Only days after the government announced plans to start talks with an Italian company for the sale of the ship repair yard, a report on an analysis of the Fairmount projects conducted by a firm of auditors has shown that the yard made a staggering loss of over €30 million on the jobs. What a sad end to the story of an enterprise that has given the island so many heartaches and involved the taxpayer in such a huge expense ever since the Admiralty handed it over for commercialisation!

Even though the yard is now up for privatisation - hopefully within the shortest time possible - the General Workers' Union is right: there ought to be an inquiry into the matter. Particularly strange are some of the comments made by the Infrastructure Ministry. It said the losses showed that, while the company had to diversify its activities, it lacked the necessary contractual, planning and productive abilities. It also lacked the managerial structures and operational capacity to negotiate and successfully execute these contracts. So, in the light of all this, how could the yard take up the work? Which enterprise goes for a job it knows it cannot handle?

Who was supposed to oversee its operations? Considering the heavy subsidy the government was paying for its running, one would have thought it was the government's duty to follow its work programme and schedule to ensure that the taxpayer's money was being well spent. Did it do this? After all, the Fairmount conversion contract was no ordinary job.

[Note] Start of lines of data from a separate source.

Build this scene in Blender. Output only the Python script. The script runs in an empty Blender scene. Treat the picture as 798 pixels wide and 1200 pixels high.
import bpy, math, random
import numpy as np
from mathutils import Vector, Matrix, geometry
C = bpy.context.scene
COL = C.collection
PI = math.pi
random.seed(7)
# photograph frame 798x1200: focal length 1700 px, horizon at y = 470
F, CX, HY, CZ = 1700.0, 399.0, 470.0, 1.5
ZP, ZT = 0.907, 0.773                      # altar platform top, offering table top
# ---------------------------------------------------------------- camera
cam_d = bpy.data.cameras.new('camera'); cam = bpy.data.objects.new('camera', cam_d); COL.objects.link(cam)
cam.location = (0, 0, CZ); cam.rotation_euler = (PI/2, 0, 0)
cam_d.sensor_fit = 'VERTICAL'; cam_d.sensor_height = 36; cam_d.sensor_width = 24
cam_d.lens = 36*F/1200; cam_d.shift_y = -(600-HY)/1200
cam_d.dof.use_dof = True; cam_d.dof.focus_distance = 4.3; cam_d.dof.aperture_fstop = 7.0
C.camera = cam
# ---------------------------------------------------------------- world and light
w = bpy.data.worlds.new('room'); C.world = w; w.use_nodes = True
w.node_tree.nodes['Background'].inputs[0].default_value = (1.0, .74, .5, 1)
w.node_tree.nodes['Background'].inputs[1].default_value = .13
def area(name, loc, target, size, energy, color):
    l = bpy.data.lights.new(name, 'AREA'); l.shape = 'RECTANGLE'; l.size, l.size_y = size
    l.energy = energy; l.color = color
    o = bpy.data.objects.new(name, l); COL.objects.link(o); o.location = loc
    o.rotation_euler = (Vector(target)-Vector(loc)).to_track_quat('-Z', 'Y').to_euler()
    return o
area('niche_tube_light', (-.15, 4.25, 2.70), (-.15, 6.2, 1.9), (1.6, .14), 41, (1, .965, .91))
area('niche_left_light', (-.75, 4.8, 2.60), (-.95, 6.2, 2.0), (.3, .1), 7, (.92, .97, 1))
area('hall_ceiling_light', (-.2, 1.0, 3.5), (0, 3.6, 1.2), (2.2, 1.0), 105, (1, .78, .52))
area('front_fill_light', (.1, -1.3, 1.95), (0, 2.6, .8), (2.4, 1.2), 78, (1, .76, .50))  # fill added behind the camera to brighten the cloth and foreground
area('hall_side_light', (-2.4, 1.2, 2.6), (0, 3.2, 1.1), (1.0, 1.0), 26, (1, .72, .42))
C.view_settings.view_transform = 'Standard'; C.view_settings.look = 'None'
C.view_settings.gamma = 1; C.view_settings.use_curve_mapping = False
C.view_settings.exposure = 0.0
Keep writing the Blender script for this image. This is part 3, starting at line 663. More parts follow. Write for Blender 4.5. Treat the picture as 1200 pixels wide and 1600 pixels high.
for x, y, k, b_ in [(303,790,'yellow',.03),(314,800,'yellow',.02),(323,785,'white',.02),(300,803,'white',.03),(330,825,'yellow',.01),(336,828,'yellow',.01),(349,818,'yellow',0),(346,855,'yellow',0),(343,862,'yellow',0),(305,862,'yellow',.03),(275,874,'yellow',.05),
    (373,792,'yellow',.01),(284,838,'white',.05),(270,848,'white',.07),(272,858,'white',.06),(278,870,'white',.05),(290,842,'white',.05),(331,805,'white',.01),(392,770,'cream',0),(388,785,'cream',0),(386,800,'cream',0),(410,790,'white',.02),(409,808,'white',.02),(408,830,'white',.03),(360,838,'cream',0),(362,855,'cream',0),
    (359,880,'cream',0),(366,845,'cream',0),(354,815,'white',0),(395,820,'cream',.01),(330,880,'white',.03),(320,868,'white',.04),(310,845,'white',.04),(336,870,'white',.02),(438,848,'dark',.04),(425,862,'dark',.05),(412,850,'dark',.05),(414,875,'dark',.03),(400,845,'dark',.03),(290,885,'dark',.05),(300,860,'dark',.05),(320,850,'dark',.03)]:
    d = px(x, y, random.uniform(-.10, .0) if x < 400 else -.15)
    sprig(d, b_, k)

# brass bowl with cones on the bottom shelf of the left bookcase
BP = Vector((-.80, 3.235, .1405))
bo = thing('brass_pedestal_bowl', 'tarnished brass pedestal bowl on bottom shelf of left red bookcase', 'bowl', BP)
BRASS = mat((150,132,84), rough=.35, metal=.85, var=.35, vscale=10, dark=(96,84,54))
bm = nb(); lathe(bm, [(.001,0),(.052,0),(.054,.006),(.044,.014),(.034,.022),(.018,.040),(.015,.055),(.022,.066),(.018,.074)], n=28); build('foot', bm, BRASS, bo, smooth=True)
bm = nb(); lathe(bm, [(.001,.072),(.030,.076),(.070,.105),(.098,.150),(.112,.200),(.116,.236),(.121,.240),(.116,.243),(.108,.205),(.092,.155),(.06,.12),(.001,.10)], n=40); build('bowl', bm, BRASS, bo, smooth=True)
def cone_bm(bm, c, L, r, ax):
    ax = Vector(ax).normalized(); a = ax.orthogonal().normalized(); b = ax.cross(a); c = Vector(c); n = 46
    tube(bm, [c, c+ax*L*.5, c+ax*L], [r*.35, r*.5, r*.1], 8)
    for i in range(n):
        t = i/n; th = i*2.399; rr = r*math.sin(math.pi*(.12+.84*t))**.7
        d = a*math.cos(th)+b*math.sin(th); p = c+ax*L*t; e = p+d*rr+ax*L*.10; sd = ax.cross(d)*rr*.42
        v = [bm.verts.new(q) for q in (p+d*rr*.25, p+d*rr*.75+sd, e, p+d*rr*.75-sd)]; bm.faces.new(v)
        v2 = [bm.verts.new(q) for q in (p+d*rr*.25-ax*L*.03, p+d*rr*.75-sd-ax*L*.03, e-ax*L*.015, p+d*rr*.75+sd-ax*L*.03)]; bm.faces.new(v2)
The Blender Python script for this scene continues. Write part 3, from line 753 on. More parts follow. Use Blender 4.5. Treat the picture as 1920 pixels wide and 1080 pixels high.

At what stage did the government learn that the yard had gone astray in the calculations made?

The matter raises so many issues and questions that only an inquiry can provide the answers. Over and above all this, there is the very important matter of good governance and political accountability and responsibility. It is all very well for the ministry to say, as it did in this case, that the negative experience showed that the public sector lacked the resources and experience to take major commercial risks that involved public funds, especially in an enterprise where political activism had been part of everyday life. But, when so much money had been spent over the years to keep the yard afloat, surely the government could have been more careful to ensure that the yard would not shoot at its feet, as it were.

As it happens, only three days before it made its comments on the Fairmount losses, the same ministry, replying to the reaction to an internal Enemalta report, said government ministers had a responsibility before Parliament and the people to ensure that all work at Enemalta and other public entities was done well and that it conformed to the priorities identified by the government. Well, it would seem the Administration was not all that alert after all to what was actually happening at the shipyard or, for that matter, at the VAT Department.

In the case of the shipyard, there is absolutely no doubt that both the General Workers' Union and the Labour Party share heavy political responsibility for many of the events that progressively led to its closure.

Indeed, one Nationalist Administration owes its downfall to industrial action - a seven-month overtime ban - by the GWU.

But these historical facts in no way explain why the shipyard should, today, have made such a heavy loss on two contracts. Who is going to take political responsibility for this?